Im Kulturdialog ist die Politik besonders von den negativen Auswirkungen der Medien betroffen. Der durchschnittliche arabische Muslim fühlt sich seit dem Beginn des sogenannten „Kriegs gegen den Terror“ in der Schusslinie des Westens und dieses Empfinden spiegelt sich auch in den Berichten arabischer Medien. Die Kontroverse über das Minarettverbot in der Schweiz ist ein Beispiel dafür, wie um eingefleischter Vorurteile willen Tatsachen außer Acht gelassen werden: Der Streit wurde von den arabischen Medien schlicht als erneuter Feldzug des Westens gegen den Islam präsentiert. Die konservative Zeitung al-Ahram brachte zahlreiche Artikel, die das Schweizer Vorgehen kritisierten, einmal unter dem Titel „Die Rassisten des Okzidents im Kampf gegen die Minarette des Orients“. Der Standpunkt, dass es möglicherweise das gute Recht der Schweizer sein könnte, sich zu organisieren, wie es ihnen gefällt, geriet dabei fast völlig ins Hintertreffen.
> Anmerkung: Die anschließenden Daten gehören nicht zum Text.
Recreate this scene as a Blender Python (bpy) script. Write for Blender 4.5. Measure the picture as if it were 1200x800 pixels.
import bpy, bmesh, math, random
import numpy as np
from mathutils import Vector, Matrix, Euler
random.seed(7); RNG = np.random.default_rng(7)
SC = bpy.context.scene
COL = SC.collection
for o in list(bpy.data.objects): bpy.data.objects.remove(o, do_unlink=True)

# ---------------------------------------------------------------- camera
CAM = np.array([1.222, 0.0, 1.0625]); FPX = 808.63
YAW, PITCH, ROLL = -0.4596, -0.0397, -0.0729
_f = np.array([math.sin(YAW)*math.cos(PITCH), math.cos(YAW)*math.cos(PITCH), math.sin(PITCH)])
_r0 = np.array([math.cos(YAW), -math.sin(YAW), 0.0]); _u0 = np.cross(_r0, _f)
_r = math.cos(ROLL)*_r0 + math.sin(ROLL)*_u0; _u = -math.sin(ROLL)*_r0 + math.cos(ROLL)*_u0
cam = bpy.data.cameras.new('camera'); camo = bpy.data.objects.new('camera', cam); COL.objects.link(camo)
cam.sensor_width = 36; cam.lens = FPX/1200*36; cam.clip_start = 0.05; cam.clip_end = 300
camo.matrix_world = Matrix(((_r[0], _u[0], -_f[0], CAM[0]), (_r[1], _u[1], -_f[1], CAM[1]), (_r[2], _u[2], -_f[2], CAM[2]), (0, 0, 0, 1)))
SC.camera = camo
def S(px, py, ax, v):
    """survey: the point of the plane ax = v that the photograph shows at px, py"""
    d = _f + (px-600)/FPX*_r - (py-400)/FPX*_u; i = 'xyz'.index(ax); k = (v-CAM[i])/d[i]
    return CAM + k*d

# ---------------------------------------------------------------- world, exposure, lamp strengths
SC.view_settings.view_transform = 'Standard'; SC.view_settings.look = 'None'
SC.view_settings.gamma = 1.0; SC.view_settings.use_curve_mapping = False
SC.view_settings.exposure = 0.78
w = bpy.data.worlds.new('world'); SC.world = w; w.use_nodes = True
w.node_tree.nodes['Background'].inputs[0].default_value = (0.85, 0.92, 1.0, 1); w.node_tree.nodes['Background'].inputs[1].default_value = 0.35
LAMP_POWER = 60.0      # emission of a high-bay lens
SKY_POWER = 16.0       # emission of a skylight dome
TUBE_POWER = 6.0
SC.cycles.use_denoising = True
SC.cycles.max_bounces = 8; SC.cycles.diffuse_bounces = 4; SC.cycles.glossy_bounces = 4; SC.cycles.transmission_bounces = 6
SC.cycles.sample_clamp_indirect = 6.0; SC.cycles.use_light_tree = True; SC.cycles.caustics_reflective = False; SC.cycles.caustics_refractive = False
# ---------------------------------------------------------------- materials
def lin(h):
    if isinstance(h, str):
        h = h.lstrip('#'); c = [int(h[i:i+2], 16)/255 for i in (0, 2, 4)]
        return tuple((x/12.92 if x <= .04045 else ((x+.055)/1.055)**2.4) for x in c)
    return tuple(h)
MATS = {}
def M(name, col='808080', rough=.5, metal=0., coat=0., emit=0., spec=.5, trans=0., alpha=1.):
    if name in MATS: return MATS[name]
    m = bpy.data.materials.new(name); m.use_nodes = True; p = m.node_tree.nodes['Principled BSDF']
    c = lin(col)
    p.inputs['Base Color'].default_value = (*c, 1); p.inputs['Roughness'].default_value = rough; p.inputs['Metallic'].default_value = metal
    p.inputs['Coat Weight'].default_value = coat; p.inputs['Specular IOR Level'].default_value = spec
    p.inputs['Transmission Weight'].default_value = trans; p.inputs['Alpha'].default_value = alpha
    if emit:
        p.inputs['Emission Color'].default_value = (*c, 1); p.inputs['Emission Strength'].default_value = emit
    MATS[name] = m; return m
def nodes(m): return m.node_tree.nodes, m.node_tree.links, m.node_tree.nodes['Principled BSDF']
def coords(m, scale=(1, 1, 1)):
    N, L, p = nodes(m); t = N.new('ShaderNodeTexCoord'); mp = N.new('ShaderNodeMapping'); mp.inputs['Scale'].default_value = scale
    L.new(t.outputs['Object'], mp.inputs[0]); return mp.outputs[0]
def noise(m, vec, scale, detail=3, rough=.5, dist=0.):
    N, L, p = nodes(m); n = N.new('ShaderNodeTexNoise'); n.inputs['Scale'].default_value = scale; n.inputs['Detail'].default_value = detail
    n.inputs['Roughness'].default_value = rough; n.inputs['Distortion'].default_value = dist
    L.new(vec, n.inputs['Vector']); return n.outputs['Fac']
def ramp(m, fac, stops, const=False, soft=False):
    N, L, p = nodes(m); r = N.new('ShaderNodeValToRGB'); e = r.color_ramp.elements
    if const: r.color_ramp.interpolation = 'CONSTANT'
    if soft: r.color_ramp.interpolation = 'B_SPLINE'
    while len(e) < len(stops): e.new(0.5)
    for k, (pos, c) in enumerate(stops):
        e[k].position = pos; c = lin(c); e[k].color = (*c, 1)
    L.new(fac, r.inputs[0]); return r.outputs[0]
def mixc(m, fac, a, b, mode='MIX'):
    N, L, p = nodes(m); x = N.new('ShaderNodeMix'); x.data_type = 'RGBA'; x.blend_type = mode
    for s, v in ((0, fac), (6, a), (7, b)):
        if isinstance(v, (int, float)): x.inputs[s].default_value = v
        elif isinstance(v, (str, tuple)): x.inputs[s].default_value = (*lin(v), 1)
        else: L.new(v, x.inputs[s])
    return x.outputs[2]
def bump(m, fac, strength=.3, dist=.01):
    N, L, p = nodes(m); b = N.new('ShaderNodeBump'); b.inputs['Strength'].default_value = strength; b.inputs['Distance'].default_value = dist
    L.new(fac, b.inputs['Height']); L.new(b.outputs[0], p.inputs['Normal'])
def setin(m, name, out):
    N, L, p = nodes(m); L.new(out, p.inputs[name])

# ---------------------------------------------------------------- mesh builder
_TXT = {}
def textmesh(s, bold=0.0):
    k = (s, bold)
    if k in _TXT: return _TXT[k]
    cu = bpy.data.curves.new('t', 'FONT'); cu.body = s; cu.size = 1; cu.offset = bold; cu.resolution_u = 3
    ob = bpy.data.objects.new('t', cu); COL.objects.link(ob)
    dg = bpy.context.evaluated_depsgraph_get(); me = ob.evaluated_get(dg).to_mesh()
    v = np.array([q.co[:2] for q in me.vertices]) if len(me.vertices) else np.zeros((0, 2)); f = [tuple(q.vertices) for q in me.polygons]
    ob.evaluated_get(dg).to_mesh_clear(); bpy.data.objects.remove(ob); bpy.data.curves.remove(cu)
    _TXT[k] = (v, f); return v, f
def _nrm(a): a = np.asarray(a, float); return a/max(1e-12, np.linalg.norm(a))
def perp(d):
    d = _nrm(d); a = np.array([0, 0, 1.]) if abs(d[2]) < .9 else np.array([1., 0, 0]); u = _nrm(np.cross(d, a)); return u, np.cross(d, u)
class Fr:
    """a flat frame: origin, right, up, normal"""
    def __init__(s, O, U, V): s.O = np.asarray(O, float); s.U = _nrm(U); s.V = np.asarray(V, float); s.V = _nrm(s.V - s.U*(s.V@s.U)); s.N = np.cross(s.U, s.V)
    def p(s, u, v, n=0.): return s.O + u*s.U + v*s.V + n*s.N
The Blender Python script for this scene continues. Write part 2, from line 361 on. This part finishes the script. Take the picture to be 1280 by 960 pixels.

Andererseits zelebrieren westliche Medien Stimmen, die von Angriffen auf den Islam leben. Vertreter der Organisation „Stop Islamization of America“ etwa sind ständig in Fernsehen und Presse präsent, ebenso wie jene Schwarzmaler, bei denen persönliche Meinung Fakten hinten anstehen lässt. Man muss wissen, dass die Menschen in den arabischen Ländern bei ihrer Wahrnehmung westlicher Medien im Allgemeinen nicht zwischen Europa und den USA unterscheiden. Die Folgen negativer Meinungsmache durch Journalisten zeigen die Ergebnisse einer kürzlich von der Friedrich-Ebert-Stiftung veröffentlichten Studie zu Deutschland. Oliver -Decker, der Leiter der Studie spricht im Online-Magazin Qantara über eine „sehr deutliche Zunahme von bisher 34 Prozent auf über die Hälfte der Bevölkerung, die islamfeindlichen Aussagen zustimmt“.